Phil had just joined a club after his friend had recommended it (being a member for quite some time).
They were sitting at the bar having their beers when someone yelled "21" and there was a small uproar of laughter. A few minutes later someone else yelled "34" and another roar of laughter rose up. Phil, confused about this asked his friend "Why is everyone laughing at the numbers being called out" His friend said, "well we've been telling the same jokes for so many years that we just numbered them all and if you want to tell a joke you just call out a number"
Phil nodded and said "Can I try?" His friend nodded and Phil called out "121" and everyone in the club roared with laughter and it didn't die down for at least another 15 minutes after. "Why did everyone laugh so hard at that joke?" Phil asked. His friend said with a small chuckle "We haven't heard that one before."
After a few hours, Phil decided to tell another joke. Standing up, he shouted out "12!". The bar suddenly became deadly silent, and everyone glared at Phil. After a few moments someone whispered, "Some people just don't know how to tell a joke."
A duck walks into a bar and ask the bartender: "Do you have bread?"
"No, we don't," the bartender replies.
"Do you have bread?" the duck asks again.
"No, we don't."
"Do you have bread?"
"Didn't you hear me? We DON'T have bread."
"Do you have bread?"
"ARE YOU DEAF? WE DON'T HAVE ANY BREAD!"
"Do you have bread?"
"THAT DOES IT! If you ask me that stupid question again I'll nail your bill to the bar!"
"Do you have nails?"
"No."
"Do you have bread?"
Two men walk into a bar.
You'd think the second guy would have ducked.
Three men who were lost in the forest were captured by cannibals. The cannibal king told the prisoners that they could live if they pass a trial. The first step of the trial was to go to the forest and get ten pieces of the same kind of fruit. So all three men went separate ways to gather fruits.

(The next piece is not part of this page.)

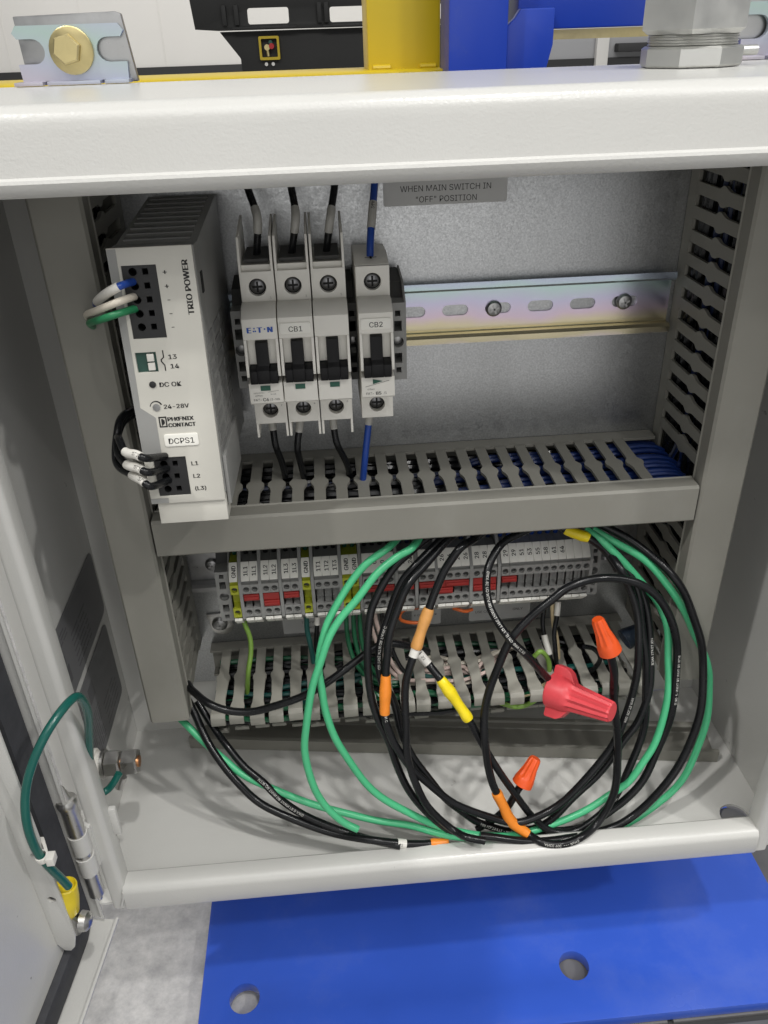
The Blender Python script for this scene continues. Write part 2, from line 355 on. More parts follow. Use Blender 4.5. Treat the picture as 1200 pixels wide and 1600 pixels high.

The first one came back and said to the king, "I brought ten apples." The king then explained the trial to him. "You have to shove the fruits up your butt without any expression on your face or you'll be eaten."
The first apple went in... but on the second one he winced out in pain, so he was killed.
The second one arrived and showed the king ten berries. When the king explained the trial to him he thought to himself that this should be easy. 1...2...3...4...5...6...7...8... and on the ninth berry he burst out in laughter and was killed.
The first guy and the second guy met in heaven. The first one asked, "Why did you laugh, you almost got away with it!" The second one replied, "I couldn't help it, I saw the third guy coming with pineapples."